Machine learning for optimal parameter prediction in quantum key distribution

Abstract

© 2019 American Physical Society. For a practical quantum key distribution (QKD) system, parameter optimization, the choice of intensities and the probabilities of sending them, is a crucial step in gaining optimal performance, especially when one realistically considers a finite communication time. With the increasing interest in the field to implement QKD over free space on moving platforms, such as drones, handheld systems, and even satellites, one needs to perform parameter optimization with low latency and with very limited computing power. Moreover, with the advent of the internet of things, a highly attractive direction of QKD could be a quantum network with multiple devices and numerous connections, which provides a huge computational challenge for the controller that optimizes parameters for a large-scale network. Traditionally, such an optimization relies on brute-force search or local search algorithms, which are computationally intensive, and will be slow on low-power platforms (which increases latency in the system) or infeasible for even moderately large networks.
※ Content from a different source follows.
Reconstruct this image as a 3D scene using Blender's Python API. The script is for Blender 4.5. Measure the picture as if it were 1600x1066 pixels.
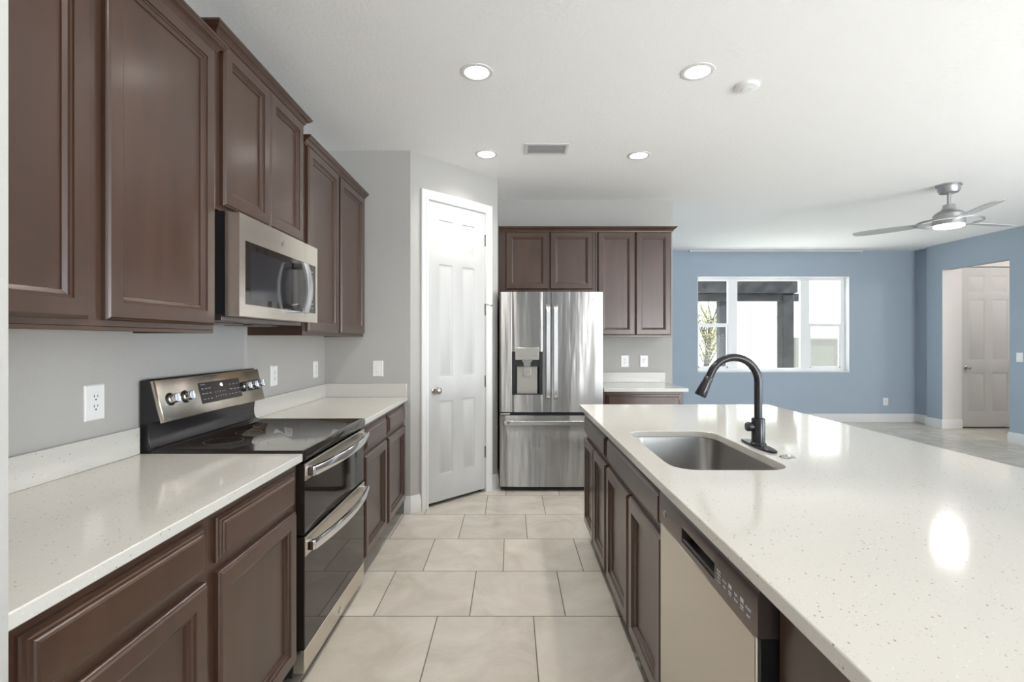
import bpy, bmesh, math, random
from mathutils import Vector, Matrix
random.seed(7)
PI = math.pi
C = bpy.context.scene.collection
SC = bpy.context.scene
for o in list(bpy.data.objects):
    bpy.data.objects.remove(o)

# ------------------------------------------------------------------ camera
FPX, CX, CY, EYE = 770.0, 799.0, 532.0, 1.335
cam = bpy.data.cameras.new('camera')
cam.sensor_fit = 'HORIZONTAL'; cam.sensor_width = 36.0
cam.lens = FPX / 1600 * 36
cam.shift_x = (800 - CX) / 1600
cam.shift_y = (CY - 533) / 1600
cam.clip_start = 0.05
cam_o = bpy.data.objects.new('camera', cam); C.objects.link(cam_o)
cam_o.location = (0, 0, EYE); cam_o.rotation_euler = (PI / 2, 0, 0)
SC.camera = cam_o

# ------------------------------------------------------------------ light and exposure
SC.view_settings.view_transform = 'Standard'
SC.view_settings.look = 'None'
SC.view_settings.exposure = 1.14
SC.view_settings.gamma = 1.0
SC.view_settings.use_curve_mapping = False
W = bpy.data.worlds.new('world'); SC.world = W; W.use_nodes = True
bg = W.node_tree.nodes['Background']
bg.inputs[0].default_value = (0.80, 0.90, 1.0, 1)
bg.inputs[1].default_value = 2.2
sun = bpy.data.lights.new('sun', 'SUN'); sun.energy = 9.0; sun.angle = 0.01; sun.color = (1.0, 0.96, 0.9)
sun_o = bpy.data.objects.new('sun', sun); C.objects.link(sun_o)
sun_o.rotation_euler = (math.radians(4), math.radians(44), 0)
DOWNLIGHT_W = 25.0
FAN_W = 14.0
HALL_W = 14.0
PORTALS = []          # (centre, size_x, size_y, rotation) of the openings the sky shines through

def portal(loc, sx, sy, rot):
    l = bpy.data.lights.new('daylight_portal', 'AREA'); l.shape = 'RECTANGLE'
    l.size = sx; l.size_y = sy; l.cycles.is_portal = True
    o = bpy.data.objects.new('daylight_portal', l); C.objects.link(o)
    o.location = loc; o.rotation_euler = rot
portal((4.29, 8.30, 1.6), 2.5, 1.6, (-PI / 2, 0, 0))
portal((4.5, -3.62, 1.25), 3.6, 2.5, (PI / 2, 0, 0))
portal((6.70, 0.2, 1.25), 4.4, 2.5, (0, PI / 2, PI))
# added fill lamps outside unseen openings, tilted up to brighten the ceiling
def fill_lamp(name, loc, sx, sy, rot, e, col):
    l = bpy.data.lights.new(name, 'AREA'); l.shape = 'RECTANGLE'
    l.size = sx; l.size_y = sy; l.energy = e; l.color = col
    o = bpy.data.objects.new(name, l); C.objects.link(o)
    o.location = loc; o.rotation_euler = rot
fill_lamp('fill_rear', (4.5, -3.9, 1.1), 3.4, 2.0, (math.radians(150), 0, 0), 160, (1.0, 0.97, 0.93))
fill_lamp('fill_side', (7.0, 0.2, 1.1), 2.0, 4.2, (0, math.radians(150), 0), 80, (0.88, 0.93, 1.0))

# ------------------------------------------------------------------ materials
def nt(m): return m.node_tree.nodes, m.node_tree.links
def mat(name, col, rough=0.5, metal=0.0, spec=0.5, coat=0.0, emit=None, estr=0.0, trans=0.0, bump=None, var=None, aniso=None):
    m = bpy.data.materials.new(name); m.use_nodes = True
    N, L = nt(m); b = N['Principled BSDF']
    b.inputs['Base Color'].default_value = (*col, 1)
    b.inputs['Roughness'].default_value = rough
    b.inputs['Metallic'].default_value = metal
    b.inputs['Specular IOR Level'].default_value = spec
    b.inputs['Coat Weight'].default_value = coat
    b.inputs['Coat Roughness'].default_value = 0.22
    b.inputs['Transmission Weight'].default_value = trans
    if emit: b.inputs['Emission Color'].default_value = (*emit, 1); b.inputs['Emission Strength'].default_value = estr
    tc = N.new('ShaderNodeNewGeometry')
    if bump:
        sc_, st, dist = bump[:3]
        mp = N.new('ShaderNodeMapping'); mp.inputs['Scale'].default_value = bump[3] if len(bump) > 3 else (1, 1, 1)
        n = N.new('ShaderNodeTexNoise'); n.inputs['Scale'].default_value = sc_; n.inputs['Detail'].default_value = 3
        bp = N.new('ShaderNodeBump'); bp.inputs['Strength'].default_value = st; bp.inputs['Distance'].default_value = dist
        L.new(tc.outputs['Position'], mp.inputs[0]); L.new(mp.outputs[0], n.inputs[0])
        L.new(n.outputs[0], bp.inputs['Height']); L.new(bp.outputs[0], b.inputs['Normal'])
    if var:
        sc_, c2, scl = var
        mp = N.new('ShaderNodeMapping'); mp.inputs['Scale'].default_value = scl
        n = N.new('ShaderNodeTexNoise'); n.inputs['Scale'].default_value = sc_; n.inputs['Detail'].default_value = 5; n.inputs['Distortion'].default_value = 0.6
        mx = N.new('ShaderNodeMix'); mx.data_type = 'RGBA'
        mx.inputs[6].default_value = (*col, 1); mx.inputs[7].default_value = (*c2, 1)
        r = N.new('ShaderNodeMapRange'); r.inputs[1].default_value = 0.3; r.inputs[2].default_value = 0.7
        L.new(tc.outputs['Position'], mp.inputs[0]); L.new(mp.outputs[0], n.inputs[0])
        L.new(n.outputs[0], r.inputs[0]); L.new(r.outputs[0], mx.inputs[0]); L.new(mx.outputs[2], b.inputs['Base Color'])
    if aniso:
        a, t = aniso
        b.inputs['Anisotropic'].default_value = a
        cb = N.new('ShaderNodeCombineXYZ')
        for i in range(3): cb.inputs[i].default_value = t[i]
        L.new(cb.outputs[0], b.inputs['Tangent'])
    return m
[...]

In this work we present a method that uses a neural network to directly predict the optimal parameters for QKD systems. We test our machine learning algorithm on hardware devices including a Raspberry Pi 3 single-board computer (similar devices are commonly used on drones) and a mobile phone, both of which have a power consumption of less than 5 W, and we find a speedup of up to two to four orders of magnitude when compared to standard local search algorithms. The predicted parameters are highly accurate and can preserve, e.g., over 95%-99% of the optimal secure key rate for a given protocol. Moreover, our approach is highly general and can be applied effectively to various kinds of common QKD protocols.